(WHAT IS REQUIRED):
Copy exactly the lines of the material below that run from the one containing "0.45, 0.15, vary=0.015)" through the one containing "0.01), 0.8, vary=0.1)". Copy no other lines.
■ ■ ■ ■ ■ ■ ■
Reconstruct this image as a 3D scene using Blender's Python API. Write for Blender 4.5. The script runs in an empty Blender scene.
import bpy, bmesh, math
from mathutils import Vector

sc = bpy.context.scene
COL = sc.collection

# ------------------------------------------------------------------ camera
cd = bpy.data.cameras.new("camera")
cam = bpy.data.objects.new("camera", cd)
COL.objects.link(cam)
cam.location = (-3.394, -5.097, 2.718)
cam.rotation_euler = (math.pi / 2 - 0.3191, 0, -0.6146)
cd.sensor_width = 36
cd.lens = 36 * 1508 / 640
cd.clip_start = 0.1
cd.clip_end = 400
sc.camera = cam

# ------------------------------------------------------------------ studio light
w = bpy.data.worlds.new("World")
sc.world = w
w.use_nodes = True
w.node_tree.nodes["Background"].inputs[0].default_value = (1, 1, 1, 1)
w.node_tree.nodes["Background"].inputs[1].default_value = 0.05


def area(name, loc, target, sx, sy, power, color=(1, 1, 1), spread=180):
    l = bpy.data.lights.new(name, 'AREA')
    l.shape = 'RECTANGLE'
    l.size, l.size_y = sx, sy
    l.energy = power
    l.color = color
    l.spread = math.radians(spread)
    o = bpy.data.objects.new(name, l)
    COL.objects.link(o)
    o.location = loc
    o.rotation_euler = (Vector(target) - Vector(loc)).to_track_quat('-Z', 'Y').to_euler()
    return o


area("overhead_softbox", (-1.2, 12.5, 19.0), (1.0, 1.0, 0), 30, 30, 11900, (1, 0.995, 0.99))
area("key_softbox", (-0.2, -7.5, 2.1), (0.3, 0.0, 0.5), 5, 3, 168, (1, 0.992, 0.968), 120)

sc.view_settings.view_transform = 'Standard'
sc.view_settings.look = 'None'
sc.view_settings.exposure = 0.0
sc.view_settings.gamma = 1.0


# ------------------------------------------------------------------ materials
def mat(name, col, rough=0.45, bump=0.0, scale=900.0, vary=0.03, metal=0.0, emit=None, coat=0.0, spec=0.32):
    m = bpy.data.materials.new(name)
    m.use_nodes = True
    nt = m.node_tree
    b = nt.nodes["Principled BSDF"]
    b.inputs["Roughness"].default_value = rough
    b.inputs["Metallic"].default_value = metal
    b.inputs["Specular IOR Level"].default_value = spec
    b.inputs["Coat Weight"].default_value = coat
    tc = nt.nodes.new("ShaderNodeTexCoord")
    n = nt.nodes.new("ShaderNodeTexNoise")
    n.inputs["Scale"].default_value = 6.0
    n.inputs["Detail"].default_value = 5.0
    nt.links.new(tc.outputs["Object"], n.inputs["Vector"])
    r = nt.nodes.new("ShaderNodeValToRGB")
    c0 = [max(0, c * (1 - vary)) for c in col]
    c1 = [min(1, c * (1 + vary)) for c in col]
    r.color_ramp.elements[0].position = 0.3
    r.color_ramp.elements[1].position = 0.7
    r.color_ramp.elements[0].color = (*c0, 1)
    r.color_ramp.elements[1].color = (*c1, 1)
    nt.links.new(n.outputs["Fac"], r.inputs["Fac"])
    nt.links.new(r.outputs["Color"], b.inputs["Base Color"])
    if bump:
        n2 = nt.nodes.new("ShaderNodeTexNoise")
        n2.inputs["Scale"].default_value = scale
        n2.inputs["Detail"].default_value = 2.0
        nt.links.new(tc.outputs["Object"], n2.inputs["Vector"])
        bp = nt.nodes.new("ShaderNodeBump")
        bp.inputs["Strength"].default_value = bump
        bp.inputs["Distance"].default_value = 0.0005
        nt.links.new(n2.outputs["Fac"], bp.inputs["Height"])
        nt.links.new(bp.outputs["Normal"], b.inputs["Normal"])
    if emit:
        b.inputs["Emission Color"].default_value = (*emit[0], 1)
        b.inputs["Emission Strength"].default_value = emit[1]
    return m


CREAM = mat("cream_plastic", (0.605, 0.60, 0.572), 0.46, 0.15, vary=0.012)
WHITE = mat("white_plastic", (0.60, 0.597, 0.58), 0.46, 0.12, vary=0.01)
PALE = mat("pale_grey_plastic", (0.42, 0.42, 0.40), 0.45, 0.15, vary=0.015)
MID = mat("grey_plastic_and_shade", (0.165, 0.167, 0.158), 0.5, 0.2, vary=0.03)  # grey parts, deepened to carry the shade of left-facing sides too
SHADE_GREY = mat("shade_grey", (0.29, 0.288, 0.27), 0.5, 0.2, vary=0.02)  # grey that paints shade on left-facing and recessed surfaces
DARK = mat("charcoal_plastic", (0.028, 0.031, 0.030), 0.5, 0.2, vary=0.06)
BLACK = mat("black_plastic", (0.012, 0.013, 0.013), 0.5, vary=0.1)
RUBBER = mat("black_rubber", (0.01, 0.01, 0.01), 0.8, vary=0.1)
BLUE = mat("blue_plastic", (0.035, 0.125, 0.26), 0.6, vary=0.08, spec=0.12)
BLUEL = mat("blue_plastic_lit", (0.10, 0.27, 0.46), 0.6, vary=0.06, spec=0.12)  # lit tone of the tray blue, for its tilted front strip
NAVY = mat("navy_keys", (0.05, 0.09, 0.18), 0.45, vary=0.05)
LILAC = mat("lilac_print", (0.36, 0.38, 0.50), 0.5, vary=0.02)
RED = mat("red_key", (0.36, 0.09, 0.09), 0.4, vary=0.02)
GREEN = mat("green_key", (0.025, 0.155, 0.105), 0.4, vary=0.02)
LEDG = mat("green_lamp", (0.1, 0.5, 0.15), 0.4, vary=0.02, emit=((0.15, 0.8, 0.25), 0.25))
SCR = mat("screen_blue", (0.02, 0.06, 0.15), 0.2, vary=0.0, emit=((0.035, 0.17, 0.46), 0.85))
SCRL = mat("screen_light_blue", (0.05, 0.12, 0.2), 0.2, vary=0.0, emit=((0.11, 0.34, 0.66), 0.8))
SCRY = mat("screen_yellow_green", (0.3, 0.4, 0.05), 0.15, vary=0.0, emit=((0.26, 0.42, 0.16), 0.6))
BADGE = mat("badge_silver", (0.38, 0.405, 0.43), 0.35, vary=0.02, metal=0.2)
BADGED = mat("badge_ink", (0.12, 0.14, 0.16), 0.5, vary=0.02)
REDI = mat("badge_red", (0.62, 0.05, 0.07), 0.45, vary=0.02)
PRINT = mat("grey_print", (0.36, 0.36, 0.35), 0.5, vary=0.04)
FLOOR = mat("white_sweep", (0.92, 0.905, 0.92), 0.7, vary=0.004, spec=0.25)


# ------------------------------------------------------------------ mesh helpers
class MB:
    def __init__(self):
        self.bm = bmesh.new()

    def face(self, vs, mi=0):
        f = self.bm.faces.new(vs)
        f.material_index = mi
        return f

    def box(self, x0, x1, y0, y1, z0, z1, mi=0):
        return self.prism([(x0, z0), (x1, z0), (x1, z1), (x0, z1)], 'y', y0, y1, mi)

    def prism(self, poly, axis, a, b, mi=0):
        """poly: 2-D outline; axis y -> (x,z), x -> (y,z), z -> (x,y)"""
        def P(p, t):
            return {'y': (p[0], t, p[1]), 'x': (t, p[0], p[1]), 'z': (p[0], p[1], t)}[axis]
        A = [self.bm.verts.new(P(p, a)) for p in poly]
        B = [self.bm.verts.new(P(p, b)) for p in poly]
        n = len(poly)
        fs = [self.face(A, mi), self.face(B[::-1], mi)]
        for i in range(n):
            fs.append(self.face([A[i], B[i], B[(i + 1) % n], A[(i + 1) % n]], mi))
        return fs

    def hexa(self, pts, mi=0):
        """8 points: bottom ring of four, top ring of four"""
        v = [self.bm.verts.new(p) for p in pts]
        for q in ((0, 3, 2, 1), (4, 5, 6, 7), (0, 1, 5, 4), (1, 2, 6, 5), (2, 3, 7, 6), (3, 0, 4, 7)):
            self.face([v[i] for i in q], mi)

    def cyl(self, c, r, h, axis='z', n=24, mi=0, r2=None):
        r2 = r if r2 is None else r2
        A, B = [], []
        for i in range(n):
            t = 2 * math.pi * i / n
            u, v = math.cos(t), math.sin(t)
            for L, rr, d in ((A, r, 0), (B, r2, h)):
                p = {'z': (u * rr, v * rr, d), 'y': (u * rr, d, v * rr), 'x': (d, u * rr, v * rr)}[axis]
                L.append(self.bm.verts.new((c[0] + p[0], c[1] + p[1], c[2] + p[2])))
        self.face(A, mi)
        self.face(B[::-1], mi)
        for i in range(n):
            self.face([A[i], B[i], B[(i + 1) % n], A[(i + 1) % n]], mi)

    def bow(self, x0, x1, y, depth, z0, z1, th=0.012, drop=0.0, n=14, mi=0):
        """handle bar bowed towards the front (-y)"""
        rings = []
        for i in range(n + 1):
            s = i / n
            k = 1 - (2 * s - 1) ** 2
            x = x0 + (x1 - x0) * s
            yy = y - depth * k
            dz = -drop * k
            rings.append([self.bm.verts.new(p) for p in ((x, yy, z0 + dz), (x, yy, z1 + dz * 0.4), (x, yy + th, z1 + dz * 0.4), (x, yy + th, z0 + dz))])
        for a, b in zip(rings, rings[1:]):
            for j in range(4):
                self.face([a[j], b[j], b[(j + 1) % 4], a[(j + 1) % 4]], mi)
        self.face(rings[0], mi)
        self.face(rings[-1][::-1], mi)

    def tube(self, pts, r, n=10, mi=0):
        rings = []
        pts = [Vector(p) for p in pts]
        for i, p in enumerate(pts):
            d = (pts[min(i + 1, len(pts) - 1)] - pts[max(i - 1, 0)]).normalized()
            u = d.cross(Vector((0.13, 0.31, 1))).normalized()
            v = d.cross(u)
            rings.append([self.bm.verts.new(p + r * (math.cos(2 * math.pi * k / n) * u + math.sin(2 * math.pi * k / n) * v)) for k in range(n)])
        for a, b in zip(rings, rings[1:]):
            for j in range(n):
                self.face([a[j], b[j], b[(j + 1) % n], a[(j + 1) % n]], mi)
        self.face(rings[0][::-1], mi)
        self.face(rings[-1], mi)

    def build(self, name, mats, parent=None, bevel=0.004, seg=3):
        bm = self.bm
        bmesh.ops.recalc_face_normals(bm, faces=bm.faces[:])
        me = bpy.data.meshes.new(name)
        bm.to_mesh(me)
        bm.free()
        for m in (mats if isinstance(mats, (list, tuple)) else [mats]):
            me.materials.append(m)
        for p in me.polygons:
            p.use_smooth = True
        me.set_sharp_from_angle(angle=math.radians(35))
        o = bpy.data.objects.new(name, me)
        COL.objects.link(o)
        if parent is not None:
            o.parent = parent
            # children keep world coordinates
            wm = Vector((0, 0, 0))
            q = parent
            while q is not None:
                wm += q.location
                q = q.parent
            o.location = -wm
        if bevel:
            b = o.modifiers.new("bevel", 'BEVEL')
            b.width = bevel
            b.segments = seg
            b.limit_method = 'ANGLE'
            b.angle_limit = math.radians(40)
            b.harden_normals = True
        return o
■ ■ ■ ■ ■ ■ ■
(FULL ANSWER):
PALE = mat("pale_grey_plastic", (0.42, 0.42, 0.40), 0.45, 0.15, vary=0.015)
MID = mat("grey_plastic_and_shade", (0.165, 0.167, 0.158), 0.5, 0.2, vary=0.03)  # grey parts, deepened to carry the shade of left-facing sides too
SHADE_GREY = mat("shade_grey", (0.29, 0.288, 0.27), 0.5, 0.2, vary=0.02)  # grey that paints shade on left-facing and recessed surfaces
DARK = mat("charcoal_plastic", (0.028, 0.031, 0.030), 0.5, 0.2, vary=0.06)
BLACK = mat("black_plastic", (0.012, 0.013, 0.013), 0.5, vary=0.1)
RUBBER = mat("black_rubber", (0.01, 0.01, 0.01), 0.8, vary=0.1)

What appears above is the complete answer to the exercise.